Kamala Harris becomes US’ first female, Black and south Asian vice president

"I’m here today because of the women who came before me"

Kamala Harris has become the first female, Black and south Asian vice president of the United States.

Harris was sworn in shortly before Joe Biden officially became the 46th president of the US at the US Capitol in Washington D.C. today (January 20).

Ahead of the ceremony, Harris shared a video in which she paid tribute to “the women who came before me”.


In a separate tweet, she promised that “a new chapter begins today” and said she would serve in her new role “for the people – always”.

“To the woman most responsible for my presence here today: my mother, Shyamala Gopalan Harris, who is always in our hearts,” Harris said in the clip. “She believed so deeply in an America where a moment like this is possible.”
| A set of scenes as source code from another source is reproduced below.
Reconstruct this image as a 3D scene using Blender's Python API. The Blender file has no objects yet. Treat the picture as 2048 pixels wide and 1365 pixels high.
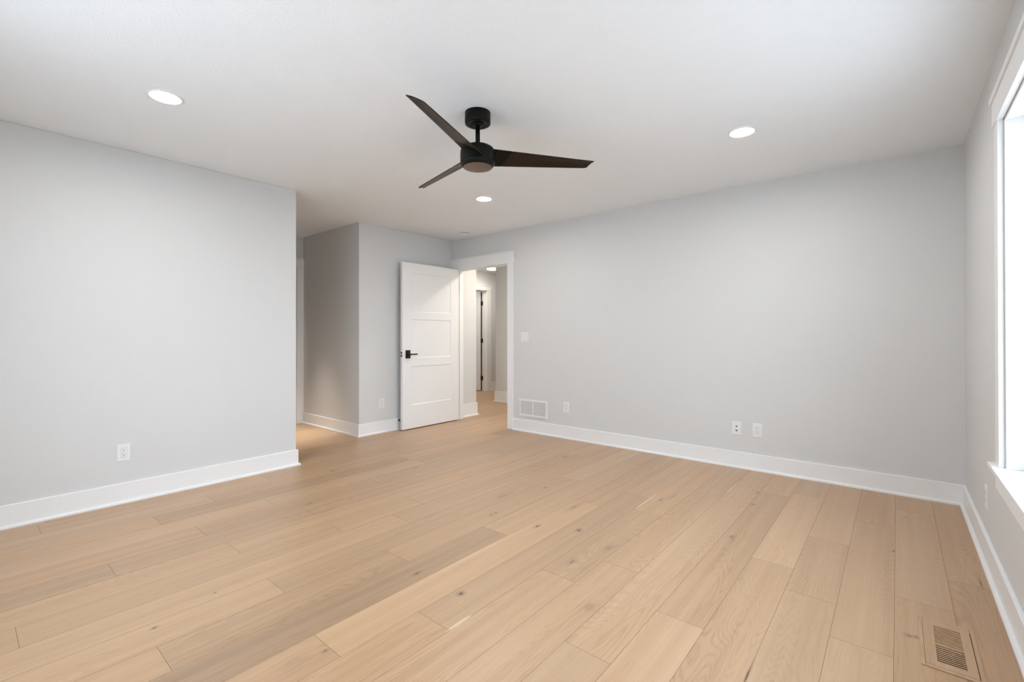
import bpy, bmesh, math, random
from mathutils import Matrix, Vector

SC = bpy.context.scene
COL = SC.collection
R = math.radians

# ------------------------------------------------------------------ camera, daylight, exposure
CAM_Z = 1.1545
cd = bpy.data.cameras.new('camera')
cam = bpy.data.objects.new('camera', cd)
COL.objects.link(cam)
cd.sensor_fit = 'HORIZONTAL'
cd.sensor_width = 36.0
cd.lens = 924.545 * 36.0 / 2048.0
cd.shift_y = -(682.5 - 666.687) / 2048.0
cd.clip_start = 0.02
rot = (Matrix.Rotation(0.694333, 4, 'Z') @ Matrix.Rotation(math.pi / 2 + 0.003593, 4, 'X')
       @ Matrix.Rotation(-0.001138, 4, 'Z'))
cam.matrix_world = Matrix.Translation((0, 0, CAM_Z)) @ rot
SC.camera = cam

SC.view_settings.view_transform = 'Standard'
SC.view_settings.look = 'None'
SC.view_settings.gamma = 1.0
SC.view_settings.use_curve_mapping = False
SC.view_settings.exposure = 0.09

LAMP_STRENGTH = 240.0
HALL_STRENGTH = 92.0
PASSAGE_WATTS = 270.0
# overcast sky over pale paving, a little brighter on the side of the window wall (+x)
SKY_SIDE, SKY_REAR = 6.6, 3.0
GROUND_SIDE, GROUND_REAR = 3.7, 5.0
world = bpy.data.worlds.new('overcast_sky')
SC.world = world
world.use_nodes = True
wn, wl = world.node_tree.nodes, world.node_tree.links
wn.clear()
wo = wn.new('ShaderNodeOutputWorld')
bg = wn.new('ShaderNodeBackground')
wtc = wn.new('ShaderNodeTexCoord')
wsep = wn.new('ShaderNodeSeparateXYZ')
wl.new(wtc.outputs['Generated'], wsep.inputs[0])


def w_range(sock, a, b, c, d):
    nd = wn.new('ShaderNodeMapRange')
    for k, v in zip(('From Min', 'From Max', 'To Min', 'To Max'), (a, b, c, d)):
        nd.inputs[k].default_value = v
    wl.new(sock, nd.inputs['Value'])
    return nd.outputs['Result']


def w_mix(fac, a, b):
    nd = wn.new('ShaderNodeMix')
    nd.data_type = 'RGBA'
    wl.new(fac, nd.inputs['Factor'])
    for k, v in (('A', a), ('B', b)):
        if isinstance(v, tuple):
            nd.inputs[k].default_value = v + (1,)
        else:
            wl.new(v, nd.inputs[k])
    return nd.outputs['Result']


def tinted(c, s):
    return tuple(x * s for x in c)


SKY_TINT, GROUND_TINT = (0.765, 0.90, 1.03), (0.795, 0.91, 1.02)
w_side = w_range(wsep.outputs['X'], 0.15, 0.45, 0.0, 1.0)
w_up = w_range(wsep.outputs['Z'], -0.10, 0.10, 0.0, 1.0)
w_sky = w_mix(w_side, tinted(SKY_TINT, SKY_REAR), tinted(SKY_TINT, SKY_SIDE))
w_gnd = w_mix(w_side, tinted(GROUND_TINT, GROUND_REAR), tinted(GROUND_TINT, GROUND_SIDE))
wl.new(w_mix(w_up, w_gnd, w_sky), bg.inputs['Color'])
wl.new(bg.outputs[0], wo.inputs['Surface'])


def portal(name, loc, rot_e, sx, sy):
    """Sampling guide for the daylight that enters through a window opening."""
    ld = bpy.data.lights.new(name, 'AREA')
    ld.shape = 'RECTANGLE'
    ld.size, ld.size_y = sx, sy
    ld.cycles.is_portal = True
    o = bpy.data.objects.new(name, ld)
    o.location, o.rotation_euler = loc, rot_e
    COL.objects.link(o)


# room measures (metres)
H = 2.44
XL, XW, YF = -4.101, 0.351, 4.344        # left wall, window wall, far wall
YB = -0.46                               # wall behind the camera
YE = 1.929                               # end of the left wall
XN, YN = -4.690, 2.920                   # recess walls
XP = -6.011                              # end of the side passage
YH = 4.464                               # hall side of the far wall
DX0, DX1, DZ = -4.600, -3.685, 2.040     # bedroom doorway
XHP, YHP = -4.675, 4.805                 # wall just inside the hall
YHR, XHR = 6.000, -5.367                 # right-hand hall wall and its corner
XHF = -6.460                             # hall wall with the far door
FD0, FD1, FDZ = 6.130, 6.935, 2.050      # far doorway in the hall wall
WY0, WY1, WZ0, WZ1 = 1.060, 2.850, 0.585, 2.070   # window opening, right wall
BX0, BX1 = -2.80, -1.00                  # added window opening behind the camera, unseen
portal('daylight_portal', (XW + 0.10, (WY0 + WY1) / 2, (WZ0 + WZ1) / 2), (0, R(90), 0), WZ1 - WZ0, WY1 - WY0)
portal('daylight_portal', ((BX0 + BX1) / 2, YB - 0.10, (WZ0 + WZ1) / 2), (R(90), 0, 0), BX1 - BX0, WZ1 - WZ0)


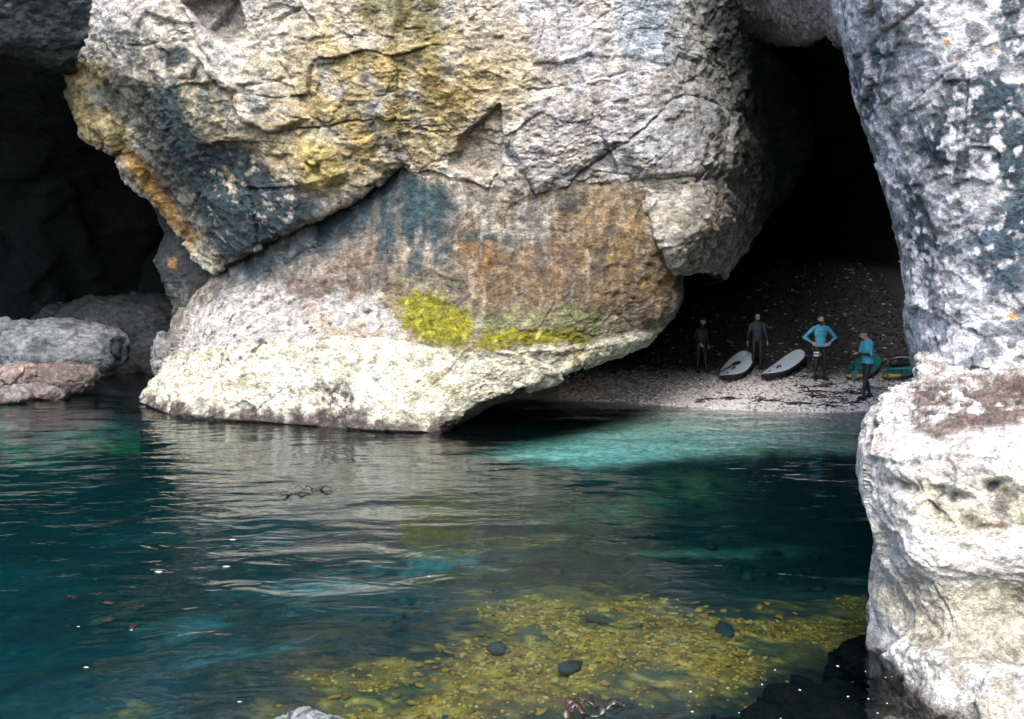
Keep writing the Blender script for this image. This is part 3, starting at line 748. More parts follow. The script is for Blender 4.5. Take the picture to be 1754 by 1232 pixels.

The vice president also spoke of “the generations of women – Black women, Asian women, White, Latina, Native American women – who throughout our nation’s history, have paved the way for this moment”.

“Women who fought and sacrificed so much for equality, and liberty, and justice for all,” she continued. “Including the Black women who are often – too often – overlooked, but so often prove they are the backbone of our democracy.”


Harris went on to thank “all the women who have worked to secure and protect the right to vote for over a century”, adding: “I reflect on their struggle, their determination and the strength of their vision to see what can be, unburdened by what has been.

“I stand on their shoulders,” she concluded.

Harris’ late mother was Indian-born while her father, Donald Harris, was born in Jamaica. The new vice president was born in Oakland, California in 1964.

Making his first official speech as president today, Joe Biden said that “democracy has prevailed” in the US.

“This is America’s day. This is democracy’s day. A day of history and hope, of renewal and resolve,” he told the crowd.